In 2002, Psy walked onto the stage at a massive performance meant to protest the large U.S. military presence in South Korea. He wore an outlandish, glittered red costume and gold face paint. As the crowd cheered him on, Psy lifted a large model of a U.S. tank and, to cheers and applause, smashed it against the stage.

Two years later, Psy joined several other performers in a concert, this one also protesting the United States and its military. He rapped a song titled “Dear American.” The song is not his – the original is by South Korean metal band N.EX.T – but here are the lyrics, in English and in Korean, in case any readers would like to suggest a better translation:

싸이 rap : 이라크 포로를 고문해 댄 씨발양년놈들과
고문 하라고 시킨 개 씨발 양년놈들에
딸래미 애미 며느리 애비 코쟁이 모두 죽여
아주 천천히 죽여 고통스럽게 죽여

Kill those —— Yankees who have been torturing Iraqi captives
Kill those —— Yankees who ordered them to torture
Kill their daughters, mothers, daughters-in-law, and fathers
Kill them all slowly and painfully

Americans don’t hear much about these anti-American protests in South Korea. It’s a strong American ally, after all; a liberal free market democracy; home to tens of thousands of American troops; and a partner, ever since so many Americans fought and died in the Korean War, in containing North Korea’s threat to the world. Shouldn’t they love us?

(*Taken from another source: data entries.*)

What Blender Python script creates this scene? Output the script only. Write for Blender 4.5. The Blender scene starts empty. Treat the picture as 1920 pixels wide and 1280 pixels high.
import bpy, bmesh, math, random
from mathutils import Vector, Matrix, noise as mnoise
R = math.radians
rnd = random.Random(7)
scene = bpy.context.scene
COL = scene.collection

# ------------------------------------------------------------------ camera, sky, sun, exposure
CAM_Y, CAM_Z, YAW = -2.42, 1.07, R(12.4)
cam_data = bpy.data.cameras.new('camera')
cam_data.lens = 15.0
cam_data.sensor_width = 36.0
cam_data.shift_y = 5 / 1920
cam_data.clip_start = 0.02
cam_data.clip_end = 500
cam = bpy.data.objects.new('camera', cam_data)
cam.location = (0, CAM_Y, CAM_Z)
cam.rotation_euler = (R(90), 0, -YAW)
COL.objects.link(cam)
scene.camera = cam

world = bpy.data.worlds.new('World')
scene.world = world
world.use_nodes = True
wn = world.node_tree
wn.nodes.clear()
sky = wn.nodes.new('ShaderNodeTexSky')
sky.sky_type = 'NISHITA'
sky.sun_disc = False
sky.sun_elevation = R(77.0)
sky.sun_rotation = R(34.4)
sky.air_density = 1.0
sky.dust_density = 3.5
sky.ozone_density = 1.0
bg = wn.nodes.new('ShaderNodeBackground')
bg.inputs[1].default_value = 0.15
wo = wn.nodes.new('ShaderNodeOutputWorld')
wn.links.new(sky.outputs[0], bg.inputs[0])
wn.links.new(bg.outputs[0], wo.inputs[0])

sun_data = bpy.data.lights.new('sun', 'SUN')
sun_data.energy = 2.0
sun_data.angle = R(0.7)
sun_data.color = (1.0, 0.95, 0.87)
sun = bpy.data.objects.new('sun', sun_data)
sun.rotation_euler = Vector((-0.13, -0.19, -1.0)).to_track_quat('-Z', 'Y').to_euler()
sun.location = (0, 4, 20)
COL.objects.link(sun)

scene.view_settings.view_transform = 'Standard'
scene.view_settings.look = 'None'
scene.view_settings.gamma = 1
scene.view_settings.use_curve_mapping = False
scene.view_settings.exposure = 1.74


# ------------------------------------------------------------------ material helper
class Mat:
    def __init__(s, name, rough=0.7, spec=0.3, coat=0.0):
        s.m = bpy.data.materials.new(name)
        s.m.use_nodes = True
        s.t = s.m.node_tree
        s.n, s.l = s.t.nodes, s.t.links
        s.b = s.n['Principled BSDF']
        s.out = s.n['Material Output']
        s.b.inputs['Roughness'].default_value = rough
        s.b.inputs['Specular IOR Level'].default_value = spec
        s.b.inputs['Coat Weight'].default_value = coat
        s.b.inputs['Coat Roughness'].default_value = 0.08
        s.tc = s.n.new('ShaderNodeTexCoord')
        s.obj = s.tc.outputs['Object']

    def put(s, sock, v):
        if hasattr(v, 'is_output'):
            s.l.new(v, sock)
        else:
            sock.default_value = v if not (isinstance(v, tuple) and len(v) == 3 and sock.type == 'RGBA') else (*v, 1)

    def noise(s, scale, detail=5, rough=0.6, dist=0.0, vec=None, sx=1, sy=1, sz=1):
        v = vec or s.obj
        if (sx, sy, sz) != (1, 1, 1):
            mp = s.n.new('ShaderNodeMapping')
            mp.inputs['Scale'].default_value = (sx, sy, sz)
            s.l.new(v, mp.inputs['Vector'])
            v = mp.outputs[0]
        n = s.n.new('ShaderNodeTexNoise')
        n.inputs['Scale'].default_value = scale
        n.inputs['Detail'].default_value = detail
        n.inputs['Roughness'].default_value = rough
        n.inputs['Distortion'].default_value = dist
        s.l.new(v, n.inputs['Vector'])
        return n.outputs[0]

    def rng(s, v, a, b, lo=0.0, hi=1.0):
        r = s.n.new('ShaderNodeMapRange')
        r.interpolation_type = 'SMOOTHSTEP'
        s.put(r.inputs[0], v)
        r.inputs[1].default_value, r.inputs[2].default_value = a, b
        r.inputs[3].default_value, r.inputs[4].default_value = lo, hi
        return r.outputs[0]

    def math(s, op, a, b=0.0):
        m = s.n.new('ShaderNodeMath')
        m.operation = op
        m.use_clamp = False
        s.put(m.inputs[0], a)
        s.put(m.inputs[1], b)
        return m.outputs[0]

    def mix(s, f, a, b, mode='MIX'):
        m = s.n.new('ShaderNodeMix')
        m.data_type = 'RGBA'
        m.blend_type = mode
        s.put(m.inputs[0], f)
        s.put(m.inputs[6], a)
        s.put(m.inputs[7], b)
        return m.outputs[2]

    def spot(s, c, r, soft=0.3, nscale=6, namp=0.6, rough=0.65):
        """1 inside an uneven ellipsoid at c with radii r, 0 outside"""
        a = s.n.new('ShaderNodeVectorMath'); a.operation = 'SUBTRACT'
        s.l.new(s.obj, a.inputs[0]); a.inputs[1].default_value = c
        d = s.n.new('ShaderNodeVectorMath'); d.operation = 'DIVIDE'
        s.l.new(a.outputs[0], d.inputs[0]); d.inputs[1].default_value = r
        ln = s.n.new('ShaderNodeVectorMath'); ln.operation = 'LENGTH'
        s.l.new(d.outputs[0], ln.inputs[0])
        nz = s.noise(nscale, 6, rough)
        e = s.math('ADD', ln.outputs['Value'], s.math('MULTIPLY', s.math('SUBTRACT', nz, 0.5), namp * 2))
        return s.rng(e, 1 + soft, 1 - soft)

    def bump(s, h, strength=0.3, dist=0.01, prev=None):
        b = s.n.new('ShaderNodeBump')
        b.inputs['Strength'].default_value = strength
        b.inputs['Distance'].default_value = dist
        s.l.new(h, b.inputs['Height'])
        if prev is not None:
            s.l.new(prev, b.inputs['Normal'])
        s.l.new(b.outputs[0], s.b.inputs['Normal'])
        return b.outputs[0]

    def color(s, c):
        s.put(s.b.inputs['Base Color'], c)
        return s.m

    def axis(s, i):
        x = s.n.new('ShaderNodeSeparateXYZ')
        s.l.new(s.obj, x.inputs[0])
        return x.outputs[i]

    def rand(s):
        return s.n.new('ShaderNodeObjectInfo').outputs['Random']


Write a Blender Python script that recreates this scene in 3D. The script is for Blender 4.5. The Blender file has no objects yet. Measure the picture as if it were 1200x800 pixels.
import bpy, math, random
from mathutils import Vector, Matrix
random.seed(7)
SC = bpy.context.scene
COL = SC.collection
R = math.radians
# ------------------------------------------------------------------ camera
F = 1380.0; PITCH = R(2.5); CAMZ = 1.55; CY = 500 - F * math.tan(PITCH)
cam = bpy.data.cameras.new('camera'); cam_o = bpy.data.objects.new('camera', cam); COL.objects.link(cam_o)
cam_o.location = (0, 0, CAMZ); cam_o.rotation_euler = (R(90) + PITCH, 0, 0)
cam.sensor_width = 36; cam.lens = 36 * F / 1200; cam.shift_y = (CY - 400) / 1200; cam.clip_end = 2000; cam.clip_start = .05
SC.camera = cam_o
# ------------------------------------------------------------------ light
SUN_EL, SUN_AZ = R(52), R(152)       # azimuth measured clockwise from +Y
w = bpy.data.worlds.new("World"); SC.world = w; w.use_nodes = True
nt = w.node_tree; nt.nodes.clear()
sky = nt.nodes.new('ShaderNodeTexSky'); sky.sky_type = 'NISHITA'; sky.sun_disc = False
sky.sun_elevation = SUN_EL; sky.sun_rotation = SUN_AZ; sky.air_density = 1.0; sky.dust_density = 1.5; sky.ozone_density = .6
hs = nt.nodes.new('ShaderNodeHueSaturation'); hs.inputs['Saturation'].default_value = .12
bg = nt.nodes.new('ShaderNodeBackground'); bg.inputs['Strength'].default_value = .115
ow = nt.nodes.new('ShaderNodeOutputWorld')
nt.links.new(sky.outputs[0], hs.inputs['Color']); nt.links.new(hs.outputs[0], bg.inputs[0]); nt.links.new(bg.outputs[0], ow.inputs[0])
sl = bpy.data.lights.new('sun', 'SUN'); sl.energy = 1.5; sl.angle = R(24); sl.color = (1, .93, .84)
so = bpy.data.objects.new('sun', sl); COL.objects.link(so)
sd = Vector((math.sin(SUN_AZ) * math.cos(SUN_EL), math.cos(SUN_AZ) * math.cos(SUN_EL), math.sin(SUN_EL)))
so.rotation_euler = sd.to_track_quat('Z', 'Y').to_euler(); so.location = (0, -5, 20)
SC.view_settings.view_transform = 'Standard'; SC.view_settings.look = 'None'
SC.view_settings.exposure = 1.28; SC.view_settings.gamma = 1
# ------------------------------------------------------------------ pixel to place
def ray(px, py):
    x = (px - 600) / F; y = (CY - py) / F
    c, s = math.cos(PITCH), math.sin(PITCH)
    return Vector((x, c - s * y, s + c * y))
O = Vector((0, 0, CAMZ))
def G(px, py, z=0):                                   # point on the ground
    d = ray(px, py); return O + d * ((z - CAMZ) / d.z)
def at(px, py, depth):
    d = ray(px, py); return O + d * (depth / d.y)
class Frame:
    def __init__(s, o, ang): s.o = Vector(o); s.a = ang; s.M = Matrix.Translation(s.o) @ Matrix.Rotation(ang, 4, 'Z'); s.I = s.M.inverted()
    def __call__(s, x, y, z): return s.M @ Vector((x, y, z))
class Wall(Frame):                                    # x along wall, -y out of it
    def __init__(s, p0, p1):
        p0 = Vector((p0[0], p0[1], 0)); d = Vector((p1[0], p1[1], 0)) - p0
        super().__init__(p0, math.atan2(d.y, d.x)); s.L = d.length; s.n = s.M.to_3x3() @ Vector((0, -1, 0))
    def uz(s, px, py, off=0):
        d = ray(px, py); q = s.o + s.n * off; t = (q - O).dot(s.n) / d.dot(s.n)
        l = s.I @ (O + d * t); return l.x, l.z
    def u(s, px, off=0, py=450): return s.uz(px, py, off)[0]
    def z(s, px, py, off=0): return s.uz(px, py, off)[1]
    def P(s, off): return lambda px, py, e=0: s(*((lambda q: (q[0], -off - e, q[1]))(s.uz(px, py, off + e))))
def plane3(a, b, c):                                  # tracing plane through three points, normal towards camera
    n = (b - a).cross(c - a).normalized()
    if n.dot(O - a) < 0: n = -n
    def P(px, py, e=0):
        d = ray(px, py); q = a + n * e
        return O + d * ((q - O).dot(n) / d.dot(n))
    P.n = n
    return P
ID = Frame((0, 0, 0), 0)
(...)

This is all true, but the Korean-American alliance can sometimes look a bit different from the other end of the Pacific. Some crucial events inform – though do not, on their own, fully explain – why Psy and other Korean performers would show such animosity toward the United States.

On June 13, 2002, one of the many U.S. military vehicles in South Korea struck and killed two 14-year-old girls walking along the side of a road outside Seoul. Because of the terms of the U.S.-South Korean treaty that allows for America’s military presence there, the incident was considered a “military operation” and thus outside of Korea’s jurisdiction. A U.S. court martial acquitted the driver and his commander.

Furious at the acquittal, Koreans protested for months, some seeing echoes of the foreign empires that had dominated their country for centuries. Universities became hotbeds of anti-American rage.